- _Available data_

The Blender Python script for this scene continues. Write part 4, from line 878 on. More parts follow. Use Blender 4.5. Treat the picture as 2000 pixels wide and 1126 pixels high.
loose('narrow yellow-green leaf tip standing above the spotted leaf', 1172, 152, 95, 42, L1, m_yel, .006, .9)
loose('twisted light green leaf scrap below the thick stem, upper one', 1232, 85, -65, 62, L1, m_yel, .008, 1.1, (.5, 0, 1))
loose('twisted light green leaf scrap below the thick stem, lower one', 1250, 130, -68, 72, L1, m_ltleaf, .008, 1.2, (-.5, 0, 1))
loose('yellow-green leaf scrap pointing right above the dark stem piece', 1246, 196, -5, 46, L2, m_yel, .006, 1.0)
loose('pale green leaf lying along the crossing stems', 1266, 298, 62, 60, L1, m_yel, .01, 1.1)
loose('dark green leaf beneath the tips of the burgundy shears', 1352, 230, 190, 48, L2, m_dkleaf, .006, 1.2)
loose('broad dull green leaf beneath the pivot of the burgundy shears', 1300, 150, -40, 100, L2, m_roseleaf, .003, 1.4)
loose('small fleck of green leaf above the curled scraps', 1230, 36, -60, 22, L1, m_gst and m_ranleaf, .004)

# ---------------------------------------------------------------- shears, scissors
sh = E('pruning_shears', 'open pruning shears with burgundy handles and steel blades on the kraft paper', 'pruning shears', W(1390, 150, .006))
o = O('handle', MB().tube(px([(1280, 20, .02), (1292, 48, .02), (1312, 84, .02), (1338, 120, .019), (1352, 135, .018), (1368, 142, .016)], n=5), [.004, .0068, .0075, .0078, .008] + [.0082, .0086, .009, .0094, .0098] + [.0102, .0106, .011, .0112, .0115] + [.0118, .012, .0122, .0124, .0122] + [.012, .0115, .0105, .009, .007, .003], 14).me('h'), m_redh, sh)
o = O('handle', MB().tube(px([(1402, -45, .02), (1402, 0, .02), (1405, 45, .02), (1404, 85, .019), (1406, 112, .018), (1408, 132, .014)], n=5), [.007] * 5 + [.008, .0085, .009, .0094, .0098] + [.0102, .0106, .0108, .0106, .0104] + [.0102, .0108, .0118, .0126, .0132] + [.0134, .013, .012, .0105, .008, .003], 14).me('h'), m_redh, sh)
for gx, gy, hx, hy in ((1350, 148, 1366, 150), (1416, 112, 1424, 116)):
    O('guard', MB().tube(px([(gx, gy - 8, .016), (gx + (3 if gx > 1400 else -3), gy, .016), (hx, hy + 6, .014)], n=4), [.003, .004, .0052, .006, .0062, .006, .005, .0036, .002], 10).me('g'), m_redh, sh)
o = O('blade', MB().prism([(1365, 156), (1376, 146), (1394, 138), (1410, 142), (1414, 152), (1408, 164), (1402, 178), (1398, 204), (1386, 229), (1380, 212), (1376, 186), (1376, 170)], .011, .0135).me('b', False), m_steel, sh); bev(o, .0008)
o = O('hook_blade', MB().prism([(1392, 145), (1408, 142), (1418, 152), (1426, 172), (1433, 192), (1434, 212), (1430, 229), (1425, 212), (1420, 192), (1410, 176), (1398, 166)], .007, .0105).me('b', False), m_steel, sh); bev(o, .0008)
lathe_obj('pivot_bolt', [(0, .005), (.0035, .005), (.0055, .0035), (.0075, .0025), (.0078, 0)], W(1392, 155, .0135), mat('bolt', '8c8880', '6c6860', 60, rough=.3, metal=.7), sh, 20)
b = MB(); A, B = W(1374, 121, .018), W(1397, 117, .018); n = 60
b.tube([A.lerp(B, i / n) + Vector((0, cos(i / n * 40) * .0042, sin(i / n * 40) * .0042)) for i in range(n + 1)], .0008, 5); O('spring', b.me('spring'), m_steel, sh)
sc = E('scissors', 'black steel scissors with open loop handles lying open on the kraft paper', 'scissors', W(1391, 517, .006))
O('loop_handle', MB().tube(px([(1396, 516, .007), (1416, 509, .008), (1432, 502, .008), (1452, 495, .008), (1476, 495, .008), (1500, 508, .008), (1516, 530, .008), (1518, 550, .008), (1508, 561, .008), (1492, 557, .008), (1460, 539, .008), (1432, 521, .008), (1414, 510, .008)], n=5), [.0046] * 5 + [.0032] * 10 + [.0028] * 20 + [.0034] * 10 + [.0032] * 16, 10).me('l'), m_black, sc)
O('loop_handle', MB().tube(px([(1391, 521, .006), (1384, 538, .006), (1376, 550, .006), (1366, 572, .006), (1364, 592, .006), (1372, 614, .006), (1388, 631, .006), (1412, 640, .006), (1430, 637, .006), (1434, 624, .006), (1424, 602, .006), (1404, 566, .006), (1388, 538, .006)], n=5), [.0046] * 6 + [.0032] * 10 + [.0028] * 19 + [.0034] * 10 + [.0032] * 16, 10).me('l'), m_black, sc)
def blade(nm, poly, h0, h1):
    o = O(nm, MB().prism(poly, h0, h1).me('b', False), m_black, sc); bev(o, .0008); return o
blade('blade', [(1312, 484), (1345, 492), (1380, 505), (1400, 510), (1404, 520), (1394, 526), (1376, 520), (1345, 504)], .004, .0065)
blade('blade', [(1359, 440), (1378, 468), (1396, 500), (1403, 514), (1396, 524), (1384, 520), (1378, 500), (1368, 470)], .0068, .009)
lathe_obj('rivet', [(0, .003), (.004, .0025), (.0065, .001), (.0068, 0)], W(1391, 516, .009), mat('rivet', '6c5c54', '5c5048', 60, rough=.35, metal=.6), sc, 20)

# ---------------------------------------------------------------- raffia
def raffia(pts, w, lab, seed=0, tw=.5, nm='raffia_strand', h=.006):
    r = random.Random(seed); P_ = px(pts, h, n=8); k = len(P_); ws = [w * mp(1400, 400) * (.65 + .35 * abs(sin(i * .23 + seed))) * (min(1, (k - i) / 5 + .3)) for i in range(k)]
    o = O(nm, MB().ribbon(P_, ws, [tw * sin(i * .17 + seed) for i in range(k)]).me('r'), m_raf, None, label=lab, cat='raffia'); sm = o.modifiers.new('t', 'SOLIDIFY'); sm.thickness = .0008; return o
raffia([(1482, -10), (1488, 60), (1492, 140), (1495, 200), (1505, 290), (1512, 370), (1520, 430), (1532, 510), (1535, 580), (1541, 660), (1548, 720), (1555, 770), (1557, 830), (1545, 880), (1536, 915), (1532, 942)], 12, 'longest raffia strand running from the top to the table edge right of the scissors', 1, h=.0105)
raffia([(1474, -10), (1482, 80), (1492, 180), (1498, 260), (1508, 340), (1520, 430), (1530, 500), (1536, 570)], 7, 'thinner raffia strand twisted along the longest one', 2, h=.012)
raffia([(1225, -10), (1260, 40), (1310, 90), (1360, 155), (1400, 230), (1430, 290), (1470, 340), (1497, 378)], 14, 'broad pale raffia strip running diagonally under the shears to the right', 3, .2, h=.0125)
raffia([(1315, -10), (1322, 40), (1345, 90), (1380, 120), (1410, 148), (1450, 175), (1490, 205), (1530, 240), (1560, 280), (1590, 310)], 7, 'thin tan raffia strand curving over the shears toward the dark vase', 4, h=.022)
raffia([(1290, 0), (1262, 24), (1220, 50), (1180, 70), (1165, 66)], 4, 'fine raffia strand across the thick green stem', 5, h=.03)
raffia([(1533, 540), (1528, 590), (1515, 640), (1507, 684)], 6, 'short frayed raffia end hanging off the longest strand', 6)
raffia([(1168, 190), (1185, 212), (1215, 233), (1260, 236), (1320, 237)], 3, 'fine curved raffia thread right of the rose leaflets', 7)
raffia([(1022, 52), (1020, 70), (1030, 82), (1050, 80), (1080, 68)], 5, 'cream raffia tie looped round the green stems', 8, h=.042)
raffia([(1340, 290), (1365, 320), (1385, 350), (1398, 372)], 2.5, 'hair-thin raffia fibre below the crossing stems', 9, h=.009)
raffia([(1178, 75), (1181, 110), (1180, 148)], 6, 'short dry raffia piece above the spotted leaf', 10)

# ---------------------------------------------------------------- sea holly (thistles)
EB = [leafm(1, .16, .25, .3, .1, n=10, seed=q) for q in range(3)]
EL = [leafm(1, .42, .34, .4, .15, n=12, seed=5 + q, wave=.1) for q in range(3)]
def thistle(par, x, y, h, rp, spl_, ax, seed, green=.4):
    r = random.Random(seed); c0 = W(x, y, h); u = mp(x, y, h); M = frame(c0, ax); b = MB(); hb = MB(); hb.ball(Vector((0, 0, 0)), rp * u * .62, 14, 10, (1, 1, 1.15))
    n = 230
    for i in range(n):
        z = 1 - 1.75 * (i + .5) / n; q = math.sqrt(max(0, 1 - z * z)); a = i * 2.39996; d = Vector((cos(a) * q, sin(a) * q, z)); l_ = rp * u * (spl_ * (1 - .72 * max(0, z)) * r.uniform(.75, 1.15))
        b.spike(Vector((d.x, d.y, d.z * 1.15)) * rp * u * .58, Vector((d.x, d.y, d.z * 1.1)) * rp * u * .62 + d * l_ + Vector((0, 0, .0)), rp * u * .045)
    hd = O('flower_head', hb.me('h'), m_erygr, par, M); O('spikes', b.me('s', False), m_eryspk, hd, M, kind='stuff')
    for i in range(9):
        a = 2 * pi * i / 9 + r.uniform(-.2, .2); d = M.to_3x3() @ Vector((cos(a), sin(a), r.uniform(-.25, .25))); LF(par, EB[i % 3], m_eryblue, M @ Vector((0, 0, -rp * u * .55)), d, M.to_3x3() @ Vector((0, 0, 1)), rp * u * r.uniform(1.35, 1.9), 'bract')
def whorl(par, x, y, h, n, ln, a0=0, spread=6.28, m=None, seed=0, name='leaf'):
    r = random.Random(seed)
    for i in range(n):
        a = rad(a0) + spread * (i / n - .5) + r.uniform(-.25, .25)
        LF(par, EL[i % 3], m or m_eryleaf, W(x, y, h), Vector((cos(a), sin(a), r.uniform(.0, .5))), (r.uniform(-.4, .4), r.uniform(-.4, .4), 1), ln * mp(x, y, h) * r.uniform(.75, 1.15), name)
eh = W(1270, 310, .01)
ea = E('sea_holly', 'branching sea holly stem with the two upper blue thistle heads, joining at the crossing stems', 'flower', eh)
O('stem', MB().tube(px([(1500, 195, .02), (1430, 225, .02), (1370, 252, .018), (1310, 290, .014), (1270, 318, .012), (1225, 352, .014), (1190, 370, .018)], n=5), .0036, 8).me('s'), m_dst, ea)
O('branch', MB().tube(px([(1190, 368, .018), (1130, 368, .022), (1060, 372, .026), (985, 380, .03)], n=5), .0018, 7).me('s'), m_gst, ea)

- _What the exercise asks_
Restate the listing exactly, starting at its first line and ending at the line where "loose('small fleck of" occurs; include both and no other lines.

- _Response for this exercise_
The Blender Python script for this scene continues. Write part 4, from line 878 on. More parts follow. Use Blender 4.5. Treat the picture as 2000 pixels wide and 1126 pixels high.
loose('narrow yellow-green leaf tip standing above the spotted leaf', 1172, 152, 95, 42, L1, m_yel, .006, .9)
loose('twisted light green leaf scrap below the thick stem, upper one', 1232, 85, -65, 62, L1, m_yel, .008, 1.1, (.5, 0, 1))
loose('twisted light green leaf scrap below the thick stem, lower one', 1250, 130, -68, 72, L1, m_ltleaf, .008, 1.2, (-.5, 0, 1))
loose('yellow-green leaf scrap pointing right above the dark stem piece', 1246, 196, -5, 46, L2, m_yel, .006, 1.0)
loose('pale green leaf lying along the crossing stems', 1266, 298, 62, 60, L1, m_yel, .01, 1.1)
loose('dark green leaf beneath the tips of the burgundy shears', 1352, 230, 190, 48, L2, m_dkleaf, .006, 1.2)
loose('broad dull green leaf beneath the pivot of the burgundy shears', 1300, 150, -40, 100, L2, m_roseleaf, .003, 1.4)
loose('small fleck of green leaf above the curled scraps', 1230, 36, -60, 22, L1, m_gst and m_ranleaf, .004)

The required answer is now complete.